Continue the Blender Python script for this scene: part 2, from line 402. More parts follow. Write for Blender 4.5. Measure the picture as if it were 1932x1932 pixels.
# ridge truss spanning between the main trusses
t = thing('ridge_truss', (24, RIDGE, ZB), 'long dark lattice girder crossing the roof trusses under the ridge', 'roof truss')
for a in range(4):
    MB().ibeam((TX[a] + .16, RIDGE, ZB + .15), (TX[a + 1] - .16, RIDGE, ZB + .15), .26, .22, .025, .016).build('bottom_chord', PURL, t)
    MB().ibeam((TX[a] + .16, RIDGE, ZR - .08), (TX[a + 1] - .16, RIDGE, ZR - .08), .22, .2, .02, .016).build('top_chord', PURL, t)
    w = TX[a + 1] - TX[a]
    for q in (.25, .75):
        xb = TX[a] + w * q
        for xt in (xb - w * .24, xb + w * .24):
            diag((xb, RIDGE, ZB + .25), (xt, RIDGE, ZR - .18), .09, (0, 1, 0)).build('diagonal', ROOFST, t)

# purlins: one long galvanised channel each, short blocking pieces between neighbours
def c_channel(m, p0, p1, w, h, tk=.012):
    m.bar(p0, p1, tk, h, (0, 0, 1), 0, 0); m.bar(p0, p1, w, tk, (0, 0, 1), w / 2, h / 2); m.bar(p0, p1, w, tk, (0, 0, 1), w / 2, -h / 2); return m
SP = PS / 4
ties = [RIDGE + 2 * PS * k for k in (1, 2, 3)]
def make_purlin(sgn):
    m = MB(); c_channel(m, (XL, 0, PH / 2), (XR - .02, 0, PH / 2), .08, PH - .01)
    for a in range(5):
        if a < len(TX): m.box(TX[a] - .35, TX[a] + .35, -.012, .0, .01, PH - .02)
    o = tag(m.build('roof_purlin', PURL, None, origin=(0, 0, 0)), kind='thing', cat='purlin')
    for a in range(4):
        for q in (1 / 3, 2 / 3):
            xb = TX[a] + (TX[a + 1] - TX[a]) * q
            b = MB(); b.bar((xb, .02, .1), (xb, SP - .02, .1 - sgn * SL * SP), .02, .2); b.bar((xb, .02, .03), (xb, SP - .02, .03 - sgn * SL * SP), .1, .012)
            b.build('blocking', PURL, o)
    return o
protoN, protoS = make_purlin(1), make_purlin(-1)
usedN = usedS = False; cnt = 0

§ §

Request
Copy every line verbatim.

Completed task
Continue the Blender Python script for this scene: part 2, from line 402. More parts follow. Write for Blender 4.5. Measure the picture as if it were 1932x1932 pixels.
# ridge truss spanning between the main trusses
t = thing('ridge_truss', (24, RIDGE, ZB), 'long dark lattice girder crossing the roof trusses under the ridge', 'roof truss')
for a in range(4):
    MB().ibeam((TX[a] + .16, RIDGE, ZB + .15), (TX[a + 1] - .16, RIDGE, ZB + .15), .26, .22, .025, .016).build('bottom_chord', PURL, t)
    MB().ibeam((TX[a] + .16, RIDGE, ZR - .08), (TX[a + 1] - .16, RIDGE, ZR - .08), .22, .2, .02, .016).build('top_chord', PURL, t)
    w = TX[a + 1] - TX[a]
    for q in (.25, .75):
        xb = TX[a] + w * q
        for xt in (xb - w * .24, xb + w * .24):
            diag((xb, RIDGE, ZB + .25), (xt, RIDGE, ZR - .18), .09, (0, 1, 0)).build('diagonal', ROOFST, t)

# purlins: one long galvanised channel each, short blocking pieces between neighbours
def c_channel(m, p0, p1, w, h, tk=.012):
    m.bar(p0, p1, tk, h, (0, 0, 1), 0, 0); m.bar(p0, p1, w, tk, (0, 0, 1), w / 2, h / 2); m.bar(p0, p1, w, tk, (0, 0, 1), w / 2, -h / 2); return m
SP = PS / 4
ties = [RIDGE + 2 * PS * k for k in (1, 2, 3)]
def make_purlin(sgn):
    m = MB(); c_channel(m, (XL, 0, PH / 2), (XR - .02, 0, PH / 2), .08, PH - .01)
    for a in range(5):
        if a < len(TX): m.box(TX[a] - .35, TX[a] + .35, -.012, .0, .01, PH - .02)
    o = tag(m.build('roof_purlin', PURL, None, origin=(0, 0, 0)), kind='thing', cat='purlin')
    for a in range(4):
        for q in (1 / 3, 2 / 3):
            xb = TX[a] + (TX[a + 1] - TX[a]) * q
            b = MB(); b.bar((xb, .02, .1), (xb, SP - .02, .1 - sgn * SL * SP), .02, .2); b.bar((xb, .02, .03), (xb, SP - .02, .03 - sgn * SL * SP), .1, .012)
            b.build('blocking', PURL, o)
    return o
protoN, protoS = make_purlin(1), make_purlin(-1)
usedN = usedS = False; cnt = 0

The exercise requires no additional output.